Is this really blogging?
Friday, July 23, 2010 at 9:56AM The best business blogs are those that have a personal feel to them where you get to know the person or people behind the posts. Some good examples that I regularly read are A VC, The Obvious? andBuzzMachine. I trust the authors of those blogs and feel they believe in what they write.
I'm sure ghost writing services for blogs have been around as long as blogs have existed and no doubt do a lot to help with the SEO of corporate web sites. However, in the long term I think it will become a zero-sum game as content is created purely to get more Google juice and not to express the thoughts and reflections of the people really running the business. Emotional connections with an author and, by extension, their company will ultimately have more value than another cynical top ten list of this or that.


Reader Comments (3)
I share your view that blogs where the personality of the author comes through tend to be more engaging, and that is arguably no surprise given the way in which we make meaning relationally and seek to establish some sense of the person writing and what we might have in common.
However, the is a potentially (huge) issue with creating emotional connections with bloggers and in turn the company/brand they represent.
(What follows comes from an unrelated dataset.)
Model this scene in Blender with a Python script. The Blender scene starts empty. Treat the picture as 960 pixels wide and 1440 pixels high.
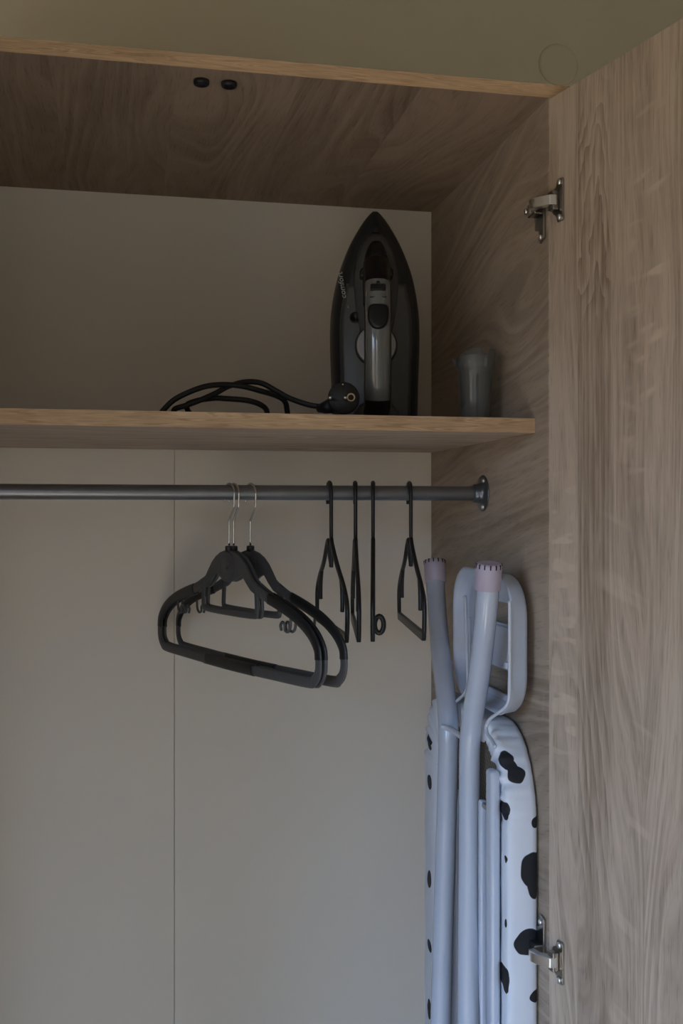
import bpy, bmesh, math, random
from mathutils import Vector, Matrix
random.seed(4)
C = bpy.context.scene.collection
sc = bpy.context.scene
PI = math.pi
H = 1.45                                   # camera height

# ------------------------------------------------------------------ camera
F = 1480.0
YAW = math.atan(.207)
cs, sn = math.cos(YAW), math.sin(YAW)
cam = bpy.data.cameras.new('camera')
cam.sensor_fit = 'VERTICAL'; cam.sensor_height = 36; cam.lens = F/1440*36
cam.clip_start = .02
co = bpy.data.objects.new('camera', cam); C.objects.link(co)
co.location = (0, 0, H); co.rotation_euler = (PI/2, 0, -YAW)
sc.camera = co
# ------------------------------------------------------------------ world, light, exposure
w = bpy.data.worlds.new('world'); sc.world = w; w.use_nodes = True
_nt = w.node_tree; _bg = _nt.nodes['Background']
_tc = _nt.nodes.new('ShaderNodeTexCoord'); _sp = _nt.nodes.new('ShaderNodeSeparateXYZ'); _cr = _nt.nodes.new('ShaderNodeValToRGB')
_nt.links.new(_tc.outputs['Generated'], _sp.inputs[0]); _nt.links.new(_sp.outputs['Z'], _cr.inputs[0]); _nt.links.new(_cr.outputs[0], _bg.inputs[0])
_e = _cr.color_ramp.elements                      # ground below the horizon, blue sky above it
_e[0].position = 0; _e[0].color = (.09, .072, .05, 1)
_e[1].position = .22; _e[1].color = (.45, .72, 1.16, 1)
_m = _e.new(.03); _m.color = (.11, .095, .07, 1)
_bg.inputs[1].default_value = SKY = 12.1
def portal(name, loc, rot, sx, sy):
    l = bpy.data.lights.new(name, 'AREA'); l.shape = 'RECTANGLE'; l.size = sx; l.size_y = sy; l.cycles.is_portal = True
    o = bpy.data.objects.new(name, l); C.objects.link(o); o.location = loc; o.rotation_euler = rot
# daylight enters through a narrow window behind the camera and a wide one in the left wall
WX0, WX1, WZ0, WZ1, WY = -1.06, -.52, .10, 2.05, -1.9
portal('window_daylight', ((WX0+WX1)/2, WY-.04, (WZ0+WZ1)/2), (PI/2, 0, 0), WX1-WX0-.1, WZ1-WZ0-.1)
LX, LY0, LY1, LZ0, LZ1 = -1.5, -1.30, .10, .05, 2.05
portal('window_daylight', (LX-.04, (LY0+LY1)/2, (LZ0+LZ1)/2), (PI/2, 0, -PI/2), LY1-LY0-.1, LZ1-LZ0-.1)
# sun through the windows: it only lands on the floor behind the camera and lights the wardrobe from below
sl = bpy.data.lights.new('sun', 'SUN'); sl.energy = 30; sl.angle = .009; sl.color = (1, .99, .97)
so = bpy.data.objects.new('sun', sl); C.objects.link(so)
so.rotation_euler = Vector((.35, .94, -.98)).to_track_quat('-Z', 'Y').to_euler(); so.location = (-4, -2, 3)
sc.view_settings.view_transform = 'Standard'
sc.view_settings.look = 'None'
sc.view_settings.gamma = 1
sc.view_settings.use_curve_mapping = False
sc.view_settings.exposure = 0.08

def D(px, py):
    u = (px-480)/F; v = (720-py)/F
    return Vector((u*cs+sn, -u*sn+cs, v))
def PY(px, py, Y):
    d = D(px, py); return d*(Y/d.y) + Vector((0, 0, H))
def PX(px, py, X):
    d = D(px, py); return d*(X/d.x) + Vector((0, 0, H))

# ------------------------------------------------------------------ node helpers
def new_mat(name):
    m = bpy.data.materials.new(name); m.use_nodes = True
    nt = m.node_tree
    return m, nt, nt.nodes['Principled BSDF']
def nd(nt, t, **kw):
    n = nt.nodes.new(t)
    for k, v in kw.items(): setattr(n, k, v)
    return n
def mth(nt, op, a, b=None, c=None, clamp=False):
    n = nd(nt, 'ShaderNodeMath', operation=op, use_clamp=clamp)
    for i, v in enumerate((a, b, c)):
        if v is None: continue
        if isinstance(v, (int, float)): n.inputs[i].default_value = v
        else: nt.links.new(v, n.inputs[i])
    return n.outputs[0]
def rng(nt, v, a, b, c=0., d=1.):
    n = nd(nt, 'ShaderNodeMapRange', interpolation_type='SMOOTHSTEP')
    nt.links.new(v, n.inputs[0])
    for i, x in enumerate((a, b, c, d)): n.inputs[i+1].default_value = x
    return n.outputs[0]
def comb(nt, a, b, c):
    n = nd(nt, 'ShaderNodeCombineXYZ')
    for i, v in enumerate((a, b, c)):
        if isinstance(v, (int, float)): n.inputs[i].default_value = v
        else: nt.links.new(v, n.inputs[i])
    return n.outputs[0]
def noise(nt, vec, scale=1, detail=2, rough=.5, dist=0):
    n = nd(nt, 'ShaderNodeTexNoise')
    nt.links.new(vec, n.inputs['Vector'])
    n.inputs['Scale'].default_value = scale; n.inputs['Detail'].default_value = detail
    n.inputs['Roughness'].default_value = rough; n.inputs['Distortion'].default_value = dist
    return n.outputs['Fac']
def mix(nt, f, a, b, mode='MIX'):
    n = nd(nt, 'ShaderNodeMix', data_type='RGBA', blend_type=mode)
    if isinstance(f, (int, float)): n.inputs[0].default_value = f
    else: nt.links.new(f, n.inputs[0])
    for i, v in ((6, a), (7, b)):
        if isinstance(v, tuple): n.inputs[i].default_value = (*v, 1)
        else: nt.links.new(v, n.inputs[i])
    return n.outputs[2]
def bump(nt, bs, h, strength=.2, dist=.001):
    n = nd(nt, 'ShaderNodeBump'); n.inputs['Strength'].default_value = strength
    n.inputs['Distance'].default_value = dist
    nt.links.new(h, n.inputs['Height']); nt.links.new(n.outputs[0], bs.inputs['Normal'])

def simple(name, col, rough=.5, metal=0, spec=.5, var=.06, scale=30, coat=0, bmp=0):
    m, nt, bs = new_mat(name)
    tc = nd(nt, 'ShaderNodeTexCoord').outputs['Object']
    n = noise(nt, tc, scale, 3)
    a = tuple(c*(1-var) for c in col); b = tuple(min(1, c*(1+var)) for c in col)
    nt.links.new(mix(nt, n, a, b), bs.inputs['Base Color'])
    bs.inputs['Roughness'].default_value = rough; bs.inputs['Metallic'].default_value = metal
    bs.inputs['Specular IOR Level'].default_value = spec; bs.inputs['Coat Weight'].default_value = coat
    if bmp: bump(nt, bs, noise(nt, tc, scale*12, 2), bmp, .0006)
    return m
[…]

If by emotional connection, you mean rapport/liking/friendship or anything remotely like that, then the expectations that sets up in the minds of customers/clients are different to those which exist if the relationship is kept 'professional'.
Dan Arialy has written about this in some detail in his book Predictably Irrational, the gist of his argument being that brands that attempt to be 'friends' with their customers and then suddenly switch to professional/impersonal mode e.g. when faced with complaints, or say refusing credit when a bank etc, lose significant brand loyalty/trust. And it takes considerably longer to rebuild that trust once lost.
Good blog by the way.
Steve
thanks, Steve - I think that's a good point about the dangers of brands being friends one minute and impersonal the next. Perhaps corporate blogging does not really scale as there are too many touch points for large companies where messages can get confused. I'm going to check out Dan Arialy's book.
I think it can scale, providing the organisation in question surface both their own intention and intentionality, plus are honest with themselves about the type of relationship they wish to have with their customers. My sense is that 'relationality', if there is such a thing, is often assumed to be both obvious and somehow not important in business, when actually it is the fulcrum around which all human interaction revolves.
It's a good book - accessible with good jumping off points into the research behind it.